Freedom: A Universal Human Right versus A Value within a Particular (i.e., Christian) Tradition

The purpose of this brief essay is to offer a different basis for freedom than that given in post-Enlightenment, free societies of the West.  The argument presented is that freedom understood as a universal human right ends up with various conflicting views and fails in a variety of ways.  Christians often seek to establish freedom for their faith on the grounds of universal rights, but the position taken here is that they need to articulate their view of freedom from within their own religious tradition.

The Present State of the Argument

The defense of freedom in free societies seems to require defending not only good things but also bad things.  We defend free speech, but to do so we end up defending the free speech rights of hateful groups or the purveyors of pornography.  Freedom of religion is defended in such a way as to defend all belief systems: to defend one, one must defend the right of all.  This only makes sense to those who do not enquire too deeply into the beliefs and practices of some religions (e.g., Mayan human sacrifice?) or to those willing to live with the bad to get some good.  The problem we continually run into with absolute values is that they cannot function absolutely.  The dialogue in which we find ourselves in Western, liberal democracies has been the dialogue fit for the public square.  To defend our own space, we need to defend every other space.  So the argument goes.

Another way to put this—and the way we have come to accept—is that freedom is a ‘right’.  The language of ‘rights’ locates moral discourse in absolute values, disconnected to the narratives that give them meaning, and the potency of this way of thinking in the West can be seen in the fact that this is still accepted in a post-modern society that denies absolutes.  (This inconsistency is being recognized in left-wing groups, where free speech is increasingly under attack.  Yet opposition to free speech has not yet become a dominant position—and this attack on free speech is a real and present danger to the freedom of religion, too.)

This way of discussing freedom makes sense in an Enlightenment and post-Enlightenment world.  Matters of faith are held to be personal and private and, as such, worth being given their free space.  Does it matter what someone believes if those beliefs do not press into public spaces?  Yet, where they do, such a society tries to limit them: the artist decorating cakes for weddings, for example, who refuses to promote through his art the celebration of same-sex marriage on account of his own beliefs is censored and fined.  The counter-argument, still based on a concept of absolute values, is that the defense of freedom in a free society will defend the baker’s personal beliefs.

An Alternative

So, is there an alternative?  If we set aside the goal of defending freedom as a value of the public square and see it as a value of a particular faith, we end up with a rather different understanding of freedom.  What is a Christian basis for freedom?

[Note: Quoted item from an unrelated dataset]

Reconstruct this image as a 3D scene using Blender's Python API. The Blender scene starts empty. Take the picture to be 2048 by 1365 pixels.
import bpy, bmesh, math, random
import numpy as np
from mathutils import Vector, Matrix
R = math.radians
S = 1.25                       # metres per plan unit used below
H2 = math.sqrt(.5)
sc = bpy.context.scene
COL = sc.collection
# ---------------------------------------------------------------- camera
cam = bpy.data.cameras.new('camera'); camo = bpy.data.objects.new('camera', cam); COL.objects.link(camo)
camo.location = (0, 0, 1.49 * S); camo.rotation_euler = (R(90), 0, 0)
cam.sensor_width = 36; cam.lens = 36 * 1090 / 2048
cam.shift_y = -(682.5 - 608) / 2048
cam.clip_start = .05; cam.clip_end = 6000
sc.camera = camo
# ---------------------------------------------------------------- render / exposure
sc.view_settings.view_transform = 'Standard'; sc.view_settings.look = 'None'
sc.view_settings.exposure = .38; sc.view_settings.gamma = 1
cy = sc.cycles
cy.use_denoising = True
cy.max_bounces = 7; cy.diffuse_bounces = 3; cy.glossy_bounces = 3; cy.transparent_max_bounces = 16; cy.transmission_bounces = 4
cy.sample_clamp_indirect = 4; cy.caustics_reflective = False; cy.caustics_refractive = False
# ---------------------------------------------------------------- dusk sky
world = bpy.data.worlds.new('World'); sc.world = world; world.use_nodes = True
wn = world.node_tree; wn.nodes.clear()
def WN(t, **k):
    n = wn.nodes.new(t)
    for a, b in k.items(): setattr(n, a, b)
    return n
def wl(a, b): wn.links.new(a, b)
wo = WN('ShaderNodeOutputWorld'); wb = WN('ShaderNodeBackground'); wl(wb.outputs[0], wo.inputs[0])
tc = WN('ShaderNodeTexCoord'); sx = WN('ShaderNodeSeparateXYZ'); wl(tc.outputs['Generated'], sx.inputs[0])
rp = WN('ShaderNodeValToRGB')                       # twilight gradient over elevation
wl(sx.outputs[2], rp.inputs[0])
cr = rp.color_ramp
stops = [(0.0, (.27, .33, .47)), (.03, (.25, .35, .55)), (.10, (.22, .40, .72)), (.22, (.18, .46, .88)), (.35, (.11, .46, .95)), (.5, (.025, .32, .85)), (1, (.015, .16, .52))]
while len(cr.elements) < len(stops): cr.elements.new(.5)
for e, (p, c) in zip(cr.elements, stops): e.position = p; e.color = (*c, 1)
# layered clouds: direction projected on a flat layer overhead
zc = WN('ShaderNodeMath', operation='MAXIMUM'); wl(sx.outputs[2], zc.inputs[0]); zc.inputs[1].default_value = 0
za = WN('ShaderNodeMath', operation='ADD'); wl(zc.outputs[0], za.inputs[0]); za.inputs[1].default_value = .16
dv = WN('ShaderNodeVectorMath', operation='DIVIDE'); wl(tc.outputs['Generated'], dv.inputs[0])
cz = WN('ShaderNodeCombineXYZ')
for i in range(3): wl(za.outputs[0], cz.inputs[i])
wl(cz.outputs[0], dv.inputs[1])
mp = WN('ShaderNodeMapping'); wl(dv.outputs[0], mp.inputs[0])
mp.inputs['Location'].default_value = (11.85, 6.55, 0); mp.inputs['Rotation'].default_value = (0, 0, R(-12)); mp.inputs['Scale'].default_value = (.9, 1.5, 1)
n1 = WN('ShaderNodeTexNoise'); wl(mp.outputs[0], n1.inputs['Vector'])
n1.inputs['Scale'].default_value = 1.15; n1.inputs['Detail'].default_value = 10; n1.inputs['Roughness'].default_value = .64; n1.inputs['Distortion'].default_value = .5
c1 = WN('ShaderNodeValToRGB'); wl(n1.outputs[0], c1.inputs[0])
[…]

While this will sound odd to Western ears, I would suggest that a Christian basis for freedom is not in absolute rights but in faith, in believing.  Christians understand salvation to be by God’s grace and through our faith in His provision of salvation, not in our righteous works.  Faith is the key to freedom.  Faith is not something that can be coerced (contrast the lawsuit against the Christian baker, e.g.).  Consequently, freedom rises from faith.  One cannot have faith without the freedom to believe.

This sort of freedom, a Christian freedom, leads further to an argument for witnessing to faith.  The notion of freedom in liberal society, as already noted, moves in the direction of private beliefs, not public witness.  Private beliefs might be protected, but public witness is censored.  A recent incident outside St. Paul’s Cathedral in London makes the point.  The liberal ministers of the Cathedral—having lost a Christian perspective and adopted that of Western culture—recently insisted that someone reading Scripture aloud in the area outside the cathedral should desist.  They have bought into the understanding of freedom that requires freedom of religion to be private instead of freedom as arising from faith that leads to public witness.  On the former view, the baker refusing to use his artistic abilities to support something he disagrees with is forcing his views on others, which is seen as an attack on the private freedom of others (in this case, same-sex marriage).  On the latter view, the baker is publicly witnessing to his faith—he is advocating freedom through his witness, which affirms a person’s right to believe.  He is expressing freedom, not attacking it.

A Christian view of freedom does not defend the right of people to believe whatever they want to believe.  Rather, it insists that, for belief to be genuine, it must not be coerced.  Thus, space is given to wrong beliefs in the hope that others will come to the right belief, not because all beliefs are equal.  Freedom is a value that arises from Christian belief, not a value independent from belief and located in human rights.

 A generic defense of the freedom of religion, moreover, runs aground in its defense of religions that have practices that should be condemned.  Christians should not defend their faith by defending freedom for all faiths—if they did so, they would be caught in the irony of defending the freedom of some religion that is repressive and demands submission (a freedom to oppress).  It is rather the unique understanding of freedom within the Christian faith that will keep Christians from that contradictory and self-defeating understanding of freedom.